Give the lines of the material verbatim, from the first line to the line with "strokes('embossed_mark', Mrp, [[Vector(p)", including both.

**RECORDED DATA**
--------------------------------

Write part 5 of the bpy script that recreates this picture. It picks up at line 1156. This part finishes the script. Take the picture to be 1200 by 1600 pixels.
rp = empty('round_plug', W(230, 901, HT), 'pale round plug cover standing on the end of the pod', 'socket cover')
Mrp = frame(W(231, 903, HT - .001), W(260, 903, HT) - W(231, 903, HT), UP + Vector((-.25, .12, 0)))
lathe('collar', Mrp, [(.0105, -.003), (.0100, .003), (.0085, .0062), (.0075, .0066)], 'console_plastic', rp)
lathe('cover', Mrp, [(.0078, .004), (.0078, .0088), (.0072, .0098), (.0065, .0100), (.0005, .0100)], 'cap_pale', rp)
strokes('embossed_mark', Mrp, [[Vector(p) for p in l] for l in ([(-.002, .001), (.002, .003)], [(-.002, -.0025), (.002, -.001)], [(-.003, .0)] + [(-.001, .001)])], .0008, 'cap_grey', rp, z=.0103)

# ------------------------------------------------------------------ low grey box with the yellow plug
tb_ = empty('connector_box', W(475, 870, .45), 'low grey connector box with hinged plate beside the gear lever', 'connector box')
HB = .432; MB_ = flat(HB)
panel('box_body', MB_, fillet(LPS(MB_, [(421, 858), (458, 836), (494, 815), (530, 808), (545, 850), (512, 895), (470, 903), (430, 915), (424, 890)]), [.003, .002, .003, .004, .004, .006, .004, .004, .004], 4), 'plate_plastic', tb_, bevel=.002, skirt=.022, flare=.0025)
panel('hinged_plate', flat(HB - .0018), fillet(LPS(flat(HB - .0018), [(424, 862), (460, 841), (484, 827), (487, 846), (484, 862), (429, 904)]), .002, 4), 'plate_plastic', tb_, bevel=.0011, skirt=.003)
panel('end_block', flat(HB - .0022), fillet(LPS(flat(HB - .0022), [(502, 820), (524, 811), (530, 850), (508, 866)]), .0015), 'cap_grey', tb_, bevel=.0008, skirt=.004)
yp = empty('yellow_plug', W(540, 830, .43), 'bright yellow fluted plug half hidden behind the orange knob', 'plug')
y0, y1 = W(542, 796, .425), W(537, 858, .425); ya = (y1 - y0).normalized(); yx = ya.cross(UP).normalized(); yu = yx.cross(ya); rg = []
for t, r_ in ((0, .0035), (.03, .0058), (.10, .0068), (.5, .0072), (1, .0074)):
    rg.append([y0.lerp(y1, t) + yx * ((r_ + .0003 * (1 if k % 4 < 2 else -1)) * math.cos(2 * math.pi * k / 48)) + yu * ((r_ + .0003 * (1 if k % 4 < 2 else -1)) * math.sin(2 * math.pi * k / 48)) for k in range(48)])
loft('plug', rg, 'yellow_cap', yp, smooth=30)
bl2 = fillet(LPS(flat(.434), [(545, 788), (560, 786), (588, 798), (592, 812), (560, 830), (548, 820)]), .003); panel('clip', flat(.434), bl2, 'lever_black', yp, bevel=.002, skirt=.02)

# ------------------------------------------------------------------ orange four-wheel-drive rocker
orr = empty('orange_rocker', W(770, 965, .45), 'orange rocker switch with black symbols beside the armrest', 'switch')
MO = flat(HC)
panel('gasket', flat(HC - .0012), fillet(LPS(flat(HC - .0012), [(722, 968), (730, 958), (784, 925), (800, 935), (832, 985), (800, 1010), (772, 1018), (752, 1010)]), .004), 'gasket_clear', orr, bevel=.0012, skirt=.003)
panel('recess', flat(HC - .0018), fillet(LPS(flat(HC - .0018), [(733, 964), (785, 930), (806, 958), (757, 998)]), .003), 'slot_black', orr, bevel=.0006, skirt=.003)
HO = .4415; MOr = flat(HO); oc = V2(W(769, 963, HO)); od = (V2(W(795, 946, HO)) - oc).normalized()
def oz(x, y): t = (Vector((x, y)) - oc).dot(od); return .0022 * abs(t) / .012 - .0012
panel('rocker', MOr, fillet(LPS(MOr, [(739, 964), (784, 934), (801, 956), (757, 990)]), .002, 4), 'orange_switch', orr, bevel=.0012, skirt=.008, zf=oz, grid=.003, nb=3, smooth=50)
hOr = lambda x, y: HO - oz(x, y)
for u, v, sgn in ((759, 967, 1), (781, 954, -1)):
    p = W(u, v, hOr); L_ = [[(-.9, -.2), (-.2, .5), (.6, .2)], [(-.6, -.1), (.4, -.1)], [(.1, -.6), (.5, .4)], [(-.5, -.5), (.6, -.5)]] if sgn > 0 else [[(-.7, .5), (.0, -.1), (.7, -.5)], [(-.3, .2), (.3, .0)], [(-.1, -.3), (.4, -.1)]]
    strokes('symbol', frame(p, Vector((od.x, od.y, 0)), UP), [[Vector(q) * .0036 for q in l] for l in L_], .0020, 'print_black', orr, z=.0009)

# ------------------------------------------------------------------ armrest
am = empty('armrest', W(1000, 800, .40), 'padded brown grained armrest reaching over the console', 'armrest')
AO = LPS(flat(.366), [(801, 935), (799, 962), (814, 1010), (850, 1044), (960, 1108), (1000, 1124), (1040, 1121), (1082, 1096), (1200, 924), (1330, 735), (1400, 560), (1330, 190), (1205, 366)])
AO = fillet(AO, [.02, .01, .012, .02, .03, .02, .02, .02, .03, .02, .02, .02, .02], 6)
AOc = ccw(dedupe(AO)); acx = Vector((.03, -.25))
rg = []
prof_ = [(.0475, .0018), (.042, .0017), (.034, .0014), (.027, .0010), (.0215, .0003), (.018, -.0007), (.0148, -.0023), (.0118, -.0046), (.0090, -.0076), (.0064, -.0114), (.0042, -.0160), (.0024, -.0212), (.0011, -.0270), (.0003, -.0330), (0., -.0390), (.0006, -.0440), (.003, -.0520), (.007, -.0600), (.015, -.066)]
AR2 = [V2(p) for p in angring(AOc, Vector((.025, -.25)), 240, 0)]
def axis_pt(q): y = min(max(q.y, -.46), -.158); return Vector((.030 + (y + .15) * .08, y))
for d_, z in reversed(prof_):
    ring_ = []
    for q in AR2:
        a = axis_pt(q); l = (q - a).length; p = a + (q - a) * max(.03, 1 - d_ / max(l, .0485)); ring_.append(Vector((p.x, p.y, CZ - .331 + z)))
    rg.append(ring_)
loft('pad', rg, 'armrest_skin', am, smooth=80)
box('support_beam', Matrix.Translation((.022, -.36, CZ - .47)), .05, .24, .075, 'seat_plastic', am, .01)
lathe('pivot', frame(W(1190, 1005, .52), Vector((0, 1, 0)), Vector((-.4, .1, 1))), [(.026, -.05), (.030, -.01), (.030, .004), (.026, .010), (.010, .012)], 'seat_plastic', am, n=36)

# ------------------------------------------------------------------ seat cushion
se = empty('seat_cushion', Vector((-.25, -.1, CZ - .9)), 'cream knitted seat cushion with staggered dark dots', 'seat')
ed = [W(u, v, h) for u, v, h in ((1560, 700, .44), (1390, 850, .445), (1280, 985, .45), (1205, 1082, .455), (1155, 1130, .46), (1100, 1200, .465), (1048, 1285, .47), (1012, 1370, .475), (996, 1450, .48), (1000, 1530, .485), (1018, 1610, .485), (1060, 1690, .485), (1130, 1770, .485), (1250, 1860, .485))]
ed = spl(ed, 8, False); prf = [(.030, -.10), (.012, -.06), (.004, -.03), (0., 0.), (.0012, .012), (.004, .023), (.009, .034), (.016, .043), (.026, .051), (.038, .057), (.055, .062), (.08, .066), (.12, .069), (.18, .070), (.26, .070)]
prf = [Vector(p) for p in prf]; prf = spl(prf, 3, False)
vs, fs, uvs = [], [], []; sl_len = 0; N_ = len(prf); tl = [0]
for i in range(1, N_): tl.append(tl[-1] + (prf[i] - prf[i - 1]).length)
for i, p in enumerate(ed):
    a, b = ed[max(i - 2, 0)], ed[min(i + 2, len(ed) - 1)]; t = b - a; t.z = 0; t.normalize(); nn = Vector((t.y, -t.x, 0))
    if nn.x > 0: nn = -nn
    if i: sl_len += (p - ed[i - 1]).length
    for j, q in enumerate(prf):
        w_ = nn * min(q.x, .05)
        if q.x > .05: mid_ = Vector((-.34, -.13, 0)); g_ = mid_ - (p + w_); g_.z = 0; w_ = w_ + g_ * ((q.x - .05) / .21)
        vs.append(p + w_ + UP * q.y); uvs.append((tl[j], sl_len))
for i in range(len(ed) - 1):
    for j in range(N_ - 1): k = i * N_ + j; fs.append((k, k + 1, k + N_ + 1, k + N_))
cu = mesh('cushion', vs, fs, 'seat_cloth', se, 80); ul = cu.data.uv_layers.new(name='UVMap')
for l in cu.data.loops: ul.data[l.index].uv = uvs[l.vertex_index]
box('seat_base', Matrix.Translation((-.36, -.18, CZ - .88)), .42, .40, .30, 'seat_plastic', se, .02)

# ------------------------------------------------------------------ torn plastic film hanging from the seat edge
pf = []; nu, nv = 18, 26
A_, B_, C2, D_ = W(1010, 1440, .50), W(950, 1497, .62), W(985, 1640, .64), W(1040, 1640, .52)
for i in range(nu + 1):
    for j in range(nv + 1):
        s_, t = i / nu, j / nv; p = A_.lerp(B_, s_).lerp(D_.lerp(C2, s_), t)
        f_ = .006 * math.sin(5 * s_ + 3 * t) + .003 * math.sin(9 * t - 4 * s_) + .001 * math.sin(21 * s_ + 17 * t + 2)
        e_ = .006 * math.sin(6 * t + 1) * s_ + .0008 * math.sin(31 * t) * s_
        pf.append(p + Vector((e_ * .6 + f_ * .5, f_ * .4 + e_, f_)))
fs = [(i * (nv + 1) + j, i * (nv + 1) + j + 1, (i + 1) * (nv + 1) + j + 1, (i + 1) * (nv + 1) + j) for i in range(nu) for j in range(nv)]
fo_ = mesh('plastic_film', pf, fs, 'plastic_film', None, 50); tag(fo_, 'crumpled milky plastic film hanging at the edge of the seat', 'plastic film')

--------------------------------

**SOLUTION**
Write part 5 of the bpy script that recreates this picture. It picks up at line 1156. This part finishes the script. Take the picture to be 1200 by 1600 pixels.
rp = empty('round_plug', W(230, 901, HT), 'pale round plug cover standing on the end of the pod', 'socket cover')
Mrp = frame(W(231, 903, HT - .001), W(260, 903, HT) - W(231, 903, HT), UP + Vector((-.25, .12, 0)))
lathe('collar', Mrp, [(.0105, -.003), (.0100, .003), (.0085, .0062), (.0075, .0066)], 'console_plastic', rp)
lathe('cover', Mrp, [(.0078, .004), (.0078, .0088), (.0072, .0098), (.0065, .0100), (.0005, .0100)], 'cap_pale', rp)
strokes('embossed_mark', Mrp, [[Vector(p) for p in l] for l in ([(-.002, .001), (.002, .003)], [(-.002, -.0025), (.002, -.001)], [(-.003, .0)] + [(-.001, .001)])], .0008, 'cap_grey', rp, z=.0103)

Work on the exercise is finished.